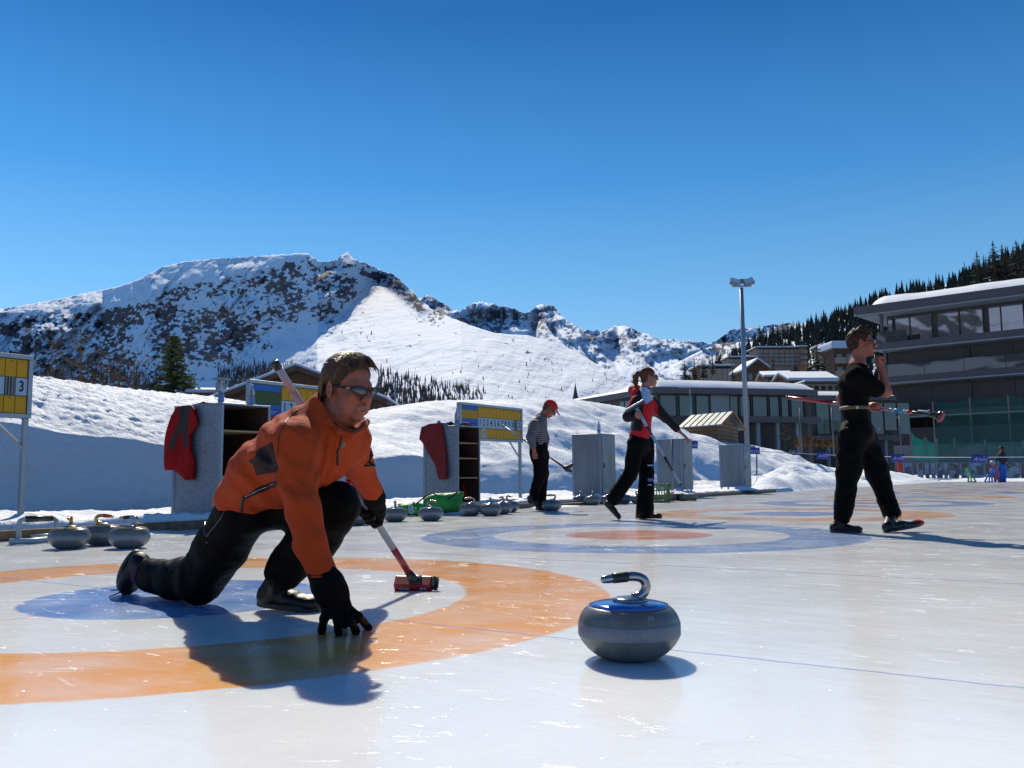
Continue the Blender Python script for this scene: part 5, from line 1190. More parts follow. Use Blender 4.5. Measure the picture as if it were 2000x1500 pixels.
adA = [(.06, .545, 1.67, 1.755, B_, 'blue_band'), (.06, .545, 1.50, 1.665, Gn, 'dark_green_field'), (.06, .545, 1.44, 1.495, B_, 'blue_band'), (.24, .545, 1.34, 1.435, (.02, .05, .30), 'text_field'), (.06, .235, 1.34, 1.435, (.35, .13, .08), 'face_picture'), (.06, .545, 1.20, 1.335, Rd_, 'red_field')]
adB = [(.06, .545, 1.69, 1.755, B_, 'blue_band'), (.06, .545, 1.53, 1.685, Gd, 'gold_field'), (.06, .545, 1.46, 1.525, B_, 'blue_band'), (.30, .545, 1.36, 1.455, (.02, .05, .30), 'text_field'), (.06, .295, 1.36, 1.455, (.35, .13, .08), 'face_picture'), (.06, .545, 1.20, 1.355, Rd_, 'red_field')]
scoreboard(.45, 'score board with the number 3 cut off by the left edge of the picture', '3', adA, nums=False)
e = scoreboard(5.28, 'score board with yellow plates and a blue and green print, behind the kneeling man', '2', adA)
for k in range(3):
    m = MB(); m.lbox(5.28+.28, 5.28+.50-.04*k, 5.985, 5.9875, 1.41-.022*k, 1.417-.022*k); m.build('printed_line', M_WPL, e)
scoreboard(9.85, 'score board with the numbers 2 to 10, left of the man in the plaid shirt', '2', adB, plate=(1, '1'))
# ------------------------------------------------------------------ white tubular push frame at the left
M_WTUBE = mat('off_white_paint', (.55, .60, .55), .4, var=.1); Yf = 7.15
e = empty('push_frame', G(60, 1058), 'off-white tubular push frame with a black grip at the left edge of the ice', 'push frame')
k = lambda x, y, Y=Yf: P(x, y, Y)
m = MB(); m.tube([k(18, 1058, 7.1), k(60, 1057, 7.15), k(104, 1052, 7.4)], .024, 12); m.build('skid', M_WTUBE, e, True); m = MB(); m.tube([k(60, 1049, 7.6), k(112, 1044, 7.75)], .018, 10); m.build('skid', M_WTUBE, e, True)
m = MB(); m.tube([k(37, 1057), k(37, 1024), k(39, 1017), k(46, 1014), k(105, 1012, 7.4), k(110, 1016, 7.4), k(111, 1046, 7.45)], .019, 12); bar = m.build('handle_bar', M_WTUBE, e, True)
m = MB(); m.tube([k(51, 1014), k(101, 1012.2, 7.38)], .026, 14); m.build('grip', M_RUBBER, bar, True)
m = MB(); m.tube([k(62+9*math.cos(t_/8*6.28), 1055+5*math.sin(t_/8*6.28), 7.3) for t_ in range(9)], .008, 6); m.build('ring', M_RUBBER, e, True)
# ------------------------------------------------------------------ green bag, basket, logs
M_BAG = mat('bright_green_nylon', (.02, .24, .035), .6, var=.2, vscale=6, bump=.004, bscale=30)
def green_bag():
    Yb = 11.9; e = empty('green_bag', G(850, 1003), 'green and black sports bag lying in front of the second open locker', 'bag'); k = lambda x, y, Y=Yb: P(x, y, Y)
    s = SDF(.011); s.cap(k(845, 985), k(888, 984), .13, .11, .06); s.cap(k(850, 977), k(878, 975), .10, .08, .05); s.cap(k(893, 972), k(899, 966, 12), .06, .05, .05); s.cap(k(818, 996), k(845, 992), .05, .09, .05)
    V, Fq = s.build(lambda x, y, z: .012*fbm(x*8, y*8, z*14, 3, 9)+np.maximum(0, .004-z)*1.0)
    V[:, 2] = np.maximum(V[:, 2], .003); mesh_obj('bag_body', V, Fq, M_BAG, e, True)
    s = SDF(.010); s.cap(k(786, 995, 11.6), k(818, 990, 11.7), .075, .06, .04); s.cap(k(800, 998, 11.6), k(822, 1000, 11.6), .055, .05, .04)
    V, Fq = s.build(lambda x, y, z: .010*fbm(x*10, y*10, z*16, 3, 19)); V[:, 2] = np.maximum(V[:, 2], .003)
    b = mesh_obj('side_pocket', V, Fq, M_BAG, e, True)
    m = MB()
    for pts in ([(812, 985), (832, 968), (846, 963), (853, 968)], [(874, 975), (885, 968), (896, 958), (903, 963)], [(778, 984), (786, 1000)], [(808, 980), (816, 1003)]):
        m.tube([k(x, y, 11.66) for x, y in pts], .022, 6, flat=.5)
    m.build('strap', M_BLK, e, True)
    put_text('8', .16, k(803, 996, 11.50), (1, 0, .12), (-.12, 0, 1), 'printed_mark', M_WPL, b, bold=.003)
green_bag()
M_BASK = mat('green_plastic', (.07, .15, .03), .5, var=.15)
def basket():
    c = G(1286, 979); Yb = 16.6; c = Vector(((1286-1000)/F_*Yb, Yb, 0)); e = empty('green_basket', c, 'green plastic basket standing behind the leg of the woman', 'basket')
    m = MB(); w = .145; h = .32
    for a in range(4):
        R = rotz(a*math.pi/2)
        for q in range(7):
            x = -w+2*w*q/6; m.box(R @ Vector((x, -w, h/2)), (.018, .01, h), R)
        for z in (.02, .12, .22): m.box(R @ Vector((0, -w-.001, z)), (2*w, .012, .02), R)
    m.build('basket_wall', M_BASK, e, local=True); m = MB()
    for a in range(4): R = rotz(a*math.pi/2); m.box(R @ Vector((0, -w, h+.012)), (2*w+.03, .03, .03), R)
    m.build('rim', M_BASK, e, local=True, bevel=.004); m = MB(); m.box((0, 0, .012), (2*w-.01, 2*w-.01, .02)); m.build('basket_floor', M_BASK, e, local=True)
    m = MB(); m.box((0, -w-.012, h-.06), (.07, .004, .035)); m.build('label_plate', M_WPL, e, local=True)
basket()
def log(x0, x1, y, Y, r, label, name='log'):
    a = P(x0, y, Y); b = P(x1, y-1, Y+.5); a.z = b.z = r; rd = random.Random(int(x0)); pts = [a.lerp(b, i/10)+Vector((0, 0, rd.uniform(-.01, .01))) for i in range(11)]; m = MB(); m.tube(pts, [r*rd.uniform(.85, 1.1) for _ in pts], 10); o = m.build(name, mat('old_log', (.17, .145, .12), .9, var=.4, vscale=9, bump=.01, bscale=20), smooth=True); return tag(o, label, 'log')
log(1302, 1330, 972, 17.2, .085, 'short grey log lying right of the green basket')
log(1331, 1357, 972, 17.3, .075, 'short grey log in front of the second closed locker, farther from the basket')
# little heaps of scraped snow by the lockers
for i, (x, y, Y, w, h, lb) in enumerate(((1328, 962, 19.2, .38, .13, 'small heap of scraped snow at the foot of the second closed locker'), (1452, 956, 22.9, .5, .12, 'small heap of scraped snow at the foot of the farthest locker'), (1168, 968, 16.3, .30, .16, 'small blue-shaded snow heap at the right foot of the first closed locker'), (1318, 968, 17.5, .35, .07, 'snow crust lying on the grey logs'))):
    a = P(x, y, Y); gx_ = np.linspace(-w, w, 24); A, B = np.meshgrid(gx_, gx_*.6); Zh = h*np.exp(-(A/w*1.7)**2-(B/w*2.4)**2)*(1+.5*fbm(A*9+i*5, B*9, 0*A, 3, i))-.012
    base = .10 if i < 2 else (.0 if i == 2 else .14)
    o = grid_obj('snow_heap', np.stack([a.x+A, a.y+B, base+Zh], -1), M_SNOW, kind=None); tag(o, lb, 'snow heap')
# ------------------------------------------------------------------ rope with flags
def P2(x, y, Y): return P(x, y, Y)
ROPE = [(1333, 857, 20.3), (1350, 859, 22.5), (1400, 868, 26), (1460, 878.5, 28.6), (1472, 880, 28.6), (1530, 884, 28.4), (1605, 888, 28), (1680, 891, 27), (1752, 892.5, 25.5), (1830, 893.5, 24), (1912, 893.5, 23), (2000, 893, 22), (2100, 893, 21)]
m = MB(); m.tube([P2(*p) for p in ROPE], .011, 6); rope = m.build('barrier_rope', mat('white_tape', (.75, .77, .80), .6), smooth=True); tag(rope, 'thin white barrier rope running across the far end of the ice', 'rope')
M_FLAG = mat('blue_pennant', (.022, .03, .24), .6, var=.1)
for x0, x1, y0, y1, Y, lb in ((1340, 1363, 860, 876, 23.3, 'blue Arosa pennant by the hand of the woman'), (1462, 1484, 873, 887, 28.5, 'blue Arosa pennant over the farthest locker'), (1595, 1619, 881, 897, 28, 'blue Arosa pennant left of the man in black'), (1740, 1766, 886, 902, 25.4, 'blue Arosa pennant right beside the leg of the man in black'), (1897, 1929, 887, 904, 22.8, 'blue Arosa pennant closest to the far woman')):
    e = empty('pennant', P((x0+x1)/2, y0, Y), lb, 'pennant', 'blue Arosa pennants on the barrier rope'); A_, B2, C2, D2 = P(x0, y0+1, Y-.02), P(x1, y0+1, Y-.02), P(x1, y1, Y-.02), P(x0, y1, Y-.02)
    rows = [[A_.lerp(B2, c/8).lerp(D2.lerp(C2, c/8), r/5)+Vector((0, .012*math.sin(c*1.3+r*.6+x0), 0)) for c in range(9)] for r in range(6)]
    m = MB(); m.sheet(rows); fl = m.build('pennant_cloth', M_FLAG, e, True, fix=False, solid=.004); wpx = (B2-A_).length
    put_text('Arosa', wpx*.34, (A_+B2+C2+D2)/4+Vector((0, -.022, -.01)), B2-A_, A_-D2, 'lettering', M_WPL, fl, shear=.45, bold=.002)
    c = (A_*.25+B2*.75)+(D2-A_)*.22+Vector((0, -.02, 0)); m = MB()
    for t_ in range(3):
        an = t_*math.pi/3; d = Vector((math.cos(an), 0, math.sin(an)))*wpx*.045; m.box(c, (wpx*.09, .004, wpx*.018), Matrix.Rotation(-an, 3, 'Y'))
    m.build('snow_crystal_mark', M_WPL, fl)
for x, y0, y1, Y, lb in ((1478, 886, 958, 28.6, 'brown rope post right of the farthest locker'), (1581, 888, 897, 28.2, 'short blue rope tie left of the pennant by the man in black')):
    a = P(x, y1, Y); b = P(x, y0, Y); m = MB(); m.tube([Vector((a.x, a.y, a.z if y1 < 900 else 0)), b], .022 if y1 > 900 else .012, 6); tag(m.build('rope_post', M_BROWN if y1 > 900 else M_FLAG), lb, 'post')
a = P(1313, 975, 18.3); b = P(1313, 858, 18.3); m = MB(); m.tube([Vector((a.x, a.y, .0)), b], .028, 8); tag(m.build('steel_post', mat('dark_steel', (.16, .18, .2), .5, .4), smooth=True), 'grey steel post standing against the second closed locker', 'post')
for x0, y0, x1, y1, Y in ((1343, 873, 1339, 890, 22), (1458, 884, 1455, 897, 23)):
    a, b = P(x0, y0, Y), P(x1, y1, Y); m = MB(); m.add([a, a+Vector((.07, 0, .02)), b+Vector((.05, 0, -.02)), b], [(0, 1, 2, 3)]); tag(m.build('paper_slip', mat('pale_paper', (.45, .58, .56), .6), fix=False, solid=.003), 'pale slip of tape hanging beside the pennant by the hand of the woman' if Y < 22.5 else 'pale slip of tape hanging at the farthest locker', 'tape')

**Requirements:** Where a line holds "from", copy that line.

**Expected output:**
Continue the Blender Python script for this scene: part 5, from line 1190. More parts follow. Use Blender 4.5. Measure the picture as if it were 2000x1500 pixels.
log(1331, 1357, 972, 17.3, .075, 'short grey log in front of the second closed locker, farther from the basket')